Records from a collection:
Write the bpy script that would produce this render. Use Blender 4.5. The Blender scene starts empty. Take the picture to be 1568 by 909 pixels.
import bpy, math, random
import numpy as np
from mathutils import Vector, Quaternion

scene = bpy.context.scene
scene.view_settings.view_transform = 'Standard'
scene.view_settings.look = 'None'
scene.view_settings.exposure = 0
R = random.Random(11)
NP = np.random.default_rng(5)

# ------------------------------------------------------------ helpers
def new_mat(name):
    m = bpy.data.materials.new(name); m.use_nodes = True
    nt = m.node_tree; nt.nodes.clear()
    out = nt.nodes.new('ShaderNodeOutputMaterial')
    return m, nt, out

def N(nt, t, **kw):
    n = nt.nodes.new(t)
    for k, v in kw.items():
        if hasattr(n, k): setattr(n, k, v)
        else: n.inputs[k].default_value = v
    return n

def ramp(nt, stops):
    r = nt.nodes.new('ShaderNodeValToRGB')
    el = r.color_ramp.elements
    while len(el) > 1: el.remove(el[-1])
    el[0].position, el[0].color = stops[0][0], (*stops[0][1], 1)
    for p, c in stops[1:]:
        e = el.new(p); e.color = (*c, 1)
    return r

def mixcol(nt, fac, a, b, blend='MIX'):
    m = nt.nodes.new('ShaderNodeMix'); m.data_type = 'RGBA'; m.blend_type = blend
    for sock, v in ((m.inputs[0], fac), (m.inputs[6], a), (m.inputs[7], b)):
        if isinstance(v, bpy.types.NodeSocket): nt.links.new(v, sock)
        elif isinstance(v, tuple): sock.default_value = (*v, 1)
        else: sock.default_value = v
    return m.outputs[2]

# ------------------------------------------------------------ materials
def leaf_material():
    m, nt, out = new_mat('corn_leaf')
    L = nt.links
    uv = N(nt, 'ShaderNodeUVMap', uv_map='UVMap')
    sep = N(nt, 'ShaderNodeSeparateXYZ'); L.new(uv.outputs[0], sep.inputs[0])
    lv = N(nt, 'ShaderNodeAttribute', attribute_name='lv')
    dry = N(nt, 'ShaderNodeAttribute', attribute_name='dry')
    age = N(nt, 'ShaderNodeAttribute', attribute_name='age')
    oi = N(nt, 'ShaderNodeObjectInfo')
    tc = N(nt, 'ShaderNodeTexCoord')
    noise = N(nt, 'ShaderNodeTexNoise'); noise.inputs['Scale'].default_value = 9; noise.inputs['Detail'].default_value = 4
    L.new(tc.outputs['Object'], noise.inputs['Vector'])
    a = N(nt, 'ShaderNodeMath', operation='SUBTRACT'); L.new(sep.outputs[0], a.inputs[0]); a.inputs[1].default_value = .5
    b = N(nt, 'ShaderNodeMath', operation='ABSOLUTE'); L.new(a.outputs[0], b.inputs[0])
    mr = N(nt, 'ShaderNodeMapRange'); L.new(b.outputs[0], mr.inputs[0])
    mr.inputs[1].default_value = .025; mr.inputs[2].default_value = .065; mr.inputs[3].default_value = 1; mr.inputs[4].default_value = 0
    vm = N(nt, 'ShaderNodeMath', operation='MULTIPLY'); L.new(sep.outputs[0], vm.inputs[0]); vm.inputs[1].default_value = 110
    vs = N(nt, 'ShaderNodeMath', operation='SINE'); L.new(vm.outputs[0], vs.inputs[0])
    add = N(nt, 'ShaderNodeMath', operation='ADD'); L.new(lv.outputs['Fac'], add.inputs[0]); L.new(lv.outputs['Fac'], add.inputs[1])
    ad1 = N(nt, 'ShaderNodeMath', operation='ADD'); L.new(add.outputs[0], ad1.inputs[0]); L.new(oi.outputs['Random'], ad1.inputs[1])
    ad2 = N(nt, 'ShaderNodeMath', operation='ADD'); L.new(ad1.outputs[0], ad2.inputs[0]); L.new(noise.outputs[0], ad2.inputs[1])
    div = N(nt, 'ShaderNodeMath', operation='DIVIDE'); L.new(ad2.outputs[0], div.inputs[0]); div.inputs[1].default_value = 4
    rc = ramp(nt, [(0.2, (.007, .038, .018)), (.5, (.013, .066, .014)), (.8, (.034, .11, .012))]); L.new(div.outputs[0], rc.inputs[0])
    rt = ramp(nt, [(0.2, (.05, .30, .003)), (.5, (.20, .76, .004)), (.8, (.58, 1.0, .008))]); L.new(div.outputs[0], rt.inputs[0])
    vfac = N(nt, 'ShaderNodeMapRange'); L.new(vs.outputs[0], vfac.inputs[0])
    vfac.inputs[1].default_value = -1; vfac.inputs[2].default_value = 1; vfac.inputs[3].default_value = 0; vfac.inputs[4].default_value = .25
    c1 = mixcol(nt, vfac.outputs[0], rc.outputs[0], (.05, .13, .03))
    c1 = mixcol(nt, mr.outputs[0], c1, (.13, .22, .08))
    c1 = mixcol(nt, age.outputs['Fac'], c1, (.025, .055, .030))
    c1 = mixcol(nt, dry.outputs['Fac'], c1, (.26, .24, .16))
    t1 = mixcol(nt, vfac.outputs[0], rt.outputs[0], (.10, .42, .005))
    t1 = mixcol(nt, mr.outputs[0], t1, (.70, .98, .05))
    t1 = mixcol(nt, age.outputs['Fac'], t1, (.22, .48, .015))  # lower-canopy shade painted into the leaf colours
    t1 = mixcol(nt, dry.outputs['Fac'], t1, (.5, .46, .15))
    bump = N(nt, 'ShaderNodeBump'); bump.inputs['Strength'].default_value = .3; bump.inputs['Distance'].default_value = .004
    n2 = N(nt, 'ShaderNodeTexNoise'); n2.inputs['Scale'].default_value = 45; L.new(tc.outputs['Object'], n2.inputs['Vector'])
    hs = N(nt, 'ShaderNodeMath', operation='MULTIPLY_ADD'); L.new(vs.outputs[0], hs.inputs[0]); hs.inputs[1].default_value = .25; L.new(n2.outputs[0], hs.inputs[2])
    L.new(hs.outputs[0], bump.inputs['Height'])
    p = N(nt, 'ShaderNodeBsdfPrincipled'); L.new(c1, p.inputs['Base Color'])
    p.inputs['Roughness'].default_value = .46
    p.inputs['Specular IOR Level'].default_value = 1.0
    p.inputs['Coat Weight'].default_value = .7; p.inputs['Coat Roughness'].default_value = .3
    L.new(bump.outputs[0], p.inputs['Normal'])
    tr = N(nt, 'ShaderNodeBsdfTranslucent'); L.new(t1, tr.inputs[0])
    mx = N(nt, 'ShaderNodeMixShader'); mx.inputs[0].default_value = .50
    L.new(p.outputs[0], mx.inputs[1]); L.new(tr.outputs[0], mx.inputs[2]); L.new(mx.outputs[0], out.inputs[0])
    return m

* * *

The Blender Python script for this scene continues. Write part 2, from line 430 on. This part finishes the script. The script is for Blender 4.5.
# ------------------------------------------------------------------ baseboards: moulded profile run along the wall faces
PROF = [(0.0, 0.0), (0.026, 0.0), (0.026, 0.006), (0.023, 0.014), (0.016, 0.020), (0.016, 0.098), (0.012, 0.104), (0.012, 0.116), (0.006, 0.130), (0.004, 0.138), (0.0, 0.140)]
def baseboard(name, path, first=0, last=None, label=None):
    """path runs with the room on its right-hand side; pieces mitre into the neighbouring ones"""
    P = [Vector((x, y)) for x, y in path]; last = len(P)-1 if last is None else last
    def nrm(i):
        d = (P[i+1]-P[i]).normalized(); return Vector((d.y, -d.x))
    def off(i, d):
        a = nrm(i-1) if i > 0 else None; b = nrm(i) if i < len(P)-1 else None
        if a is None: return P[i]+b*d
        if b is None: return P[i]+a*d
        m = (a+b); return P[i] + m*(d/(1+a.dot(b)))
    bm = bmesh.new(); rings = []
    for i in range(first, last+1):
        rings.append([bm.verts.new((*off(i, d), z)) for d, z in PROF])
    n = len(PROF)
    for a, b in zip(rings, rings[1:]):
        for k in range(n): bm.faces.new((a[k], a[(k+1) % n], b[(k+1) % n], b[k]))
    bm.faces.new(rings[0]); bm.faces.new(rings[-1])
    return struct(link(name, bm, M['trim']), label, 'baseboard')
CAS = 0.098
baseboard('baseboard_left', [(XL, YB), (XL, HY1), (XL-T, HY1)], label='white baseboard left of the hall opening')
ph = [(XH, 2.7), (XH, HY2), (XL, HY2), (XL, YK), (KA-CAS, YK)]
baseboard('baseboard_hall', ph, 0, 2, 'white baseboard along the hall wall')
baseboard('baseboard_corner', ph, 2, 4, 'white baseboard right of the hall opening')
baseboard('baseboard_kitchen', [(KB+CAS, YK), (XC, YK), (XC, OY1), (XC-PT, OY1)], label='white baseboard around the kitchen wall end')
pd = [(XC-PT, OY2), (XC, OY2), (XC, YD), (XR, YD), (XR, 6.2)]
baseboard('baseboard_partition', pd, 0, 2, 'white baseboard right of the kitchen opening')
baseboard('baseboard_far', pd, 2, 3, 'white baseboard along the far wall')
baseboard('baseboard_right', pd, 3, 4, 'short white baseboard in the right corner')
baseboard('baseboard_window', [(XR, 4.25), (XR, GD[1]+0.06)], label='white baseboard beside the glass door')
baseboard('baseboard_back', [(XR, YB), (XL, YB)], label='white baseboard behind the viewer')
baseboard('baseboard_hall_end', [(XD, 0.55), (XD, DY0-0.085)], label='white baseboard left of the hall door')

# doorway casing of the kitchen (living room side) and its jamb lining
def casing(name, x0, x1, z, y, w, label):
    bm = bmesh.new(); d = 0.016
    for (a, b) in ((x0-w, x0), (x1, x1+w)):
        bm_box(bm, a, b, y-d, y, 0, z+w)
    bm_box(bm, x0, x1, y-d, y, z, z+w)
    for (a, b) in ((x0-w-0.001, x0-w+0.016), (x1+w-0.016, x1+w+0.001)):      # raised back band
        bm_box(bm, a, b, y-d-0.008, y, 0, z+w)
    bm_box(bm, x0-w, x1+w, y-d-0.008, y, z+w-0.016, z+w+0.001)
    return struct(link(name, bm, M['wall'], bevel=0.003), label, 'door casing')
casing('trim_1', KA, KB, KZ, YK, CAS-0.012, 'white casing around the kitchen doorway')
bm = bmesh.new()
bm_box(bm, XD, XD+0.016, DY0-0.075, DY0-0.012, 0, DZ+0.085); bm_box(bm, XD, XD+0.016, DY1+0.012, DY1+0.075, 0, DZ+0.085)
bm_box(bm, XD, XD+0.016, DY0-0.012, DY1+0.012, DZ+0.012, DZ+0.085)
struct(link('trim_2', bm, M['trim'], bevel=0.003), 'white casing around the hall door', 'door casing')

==

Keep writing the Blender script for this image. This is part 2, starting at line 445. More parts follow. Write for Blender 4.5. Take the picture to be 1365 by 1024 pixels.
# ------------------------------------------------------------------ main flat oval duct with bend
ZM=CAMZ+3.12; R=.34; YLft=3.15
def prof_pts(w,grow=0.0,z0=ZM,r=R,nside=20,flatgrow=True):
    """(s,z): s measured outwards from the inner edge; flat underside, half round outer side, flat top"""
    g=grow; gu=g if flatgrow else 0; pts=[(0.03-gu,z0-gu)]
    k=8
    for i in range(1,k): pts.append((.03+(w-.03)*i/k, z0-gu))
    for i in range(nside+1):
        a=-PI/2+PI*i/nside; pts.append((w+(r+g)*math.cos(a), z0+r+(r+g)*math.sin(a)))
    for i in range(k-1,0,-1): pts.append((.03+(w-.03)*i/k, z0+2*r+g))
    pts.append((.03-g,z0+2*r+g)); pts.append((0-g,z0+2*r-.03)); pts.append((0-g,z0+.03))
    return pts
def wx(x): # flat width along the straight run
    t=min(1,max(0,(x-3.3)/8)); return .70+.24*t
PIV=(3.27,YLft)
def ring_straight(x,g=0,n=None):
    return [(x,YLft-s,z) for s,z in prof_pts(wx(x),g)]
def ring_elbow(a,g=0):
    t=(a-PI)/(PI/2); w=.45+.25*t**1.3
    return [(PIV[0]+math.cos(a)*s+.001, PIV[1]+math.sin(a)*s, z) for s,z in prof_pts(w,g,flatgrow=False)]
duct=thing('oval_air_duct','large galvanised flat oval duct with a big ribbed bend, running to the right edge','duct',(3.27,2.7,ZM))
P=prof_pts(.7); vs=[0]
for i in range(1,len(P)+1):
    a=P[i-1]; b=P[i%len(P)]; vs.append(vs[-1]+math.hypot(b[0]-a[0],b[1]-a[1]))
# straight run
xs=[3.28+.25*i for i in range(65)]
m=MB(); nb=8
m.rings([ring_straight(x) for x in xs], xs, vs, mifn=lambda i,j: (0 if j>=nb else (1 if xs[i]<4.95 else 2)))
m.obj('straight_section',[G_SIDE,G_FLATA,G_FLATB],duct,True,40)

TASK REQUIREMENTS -
Only the lines from the one containing "Write the bpy" through the one containing "return m, nt, out" are to be reproduced, exactly as they appear.

TASK OUTPUT -
Write the bpy script that would produce this render. Use Blender 4.5. The Blender scene starts empty. Take the picture to be 1568 by 909 pixels.
import bpy, math, random
import numpy as np
from mathutils import Vector, Quaternion

scene = bpy.context.scene
scene.view_settings.view_transform = 'Standard'
scene.view_settings.look = 'None'
scene.view_settings.exposure = 0
R = random.Random(11)
NP = np.random.default_rng(5)

# ------------------------------------------------------------ helpers
def new_mat(name):
    m = bpy.data.materials.new(name); m.use_nodes = True
    nt = m.node_tree; nt.nodes.clear()
    out = nt.nodes.new('ShaderNodeOutputMaterial')
    return m, nt, out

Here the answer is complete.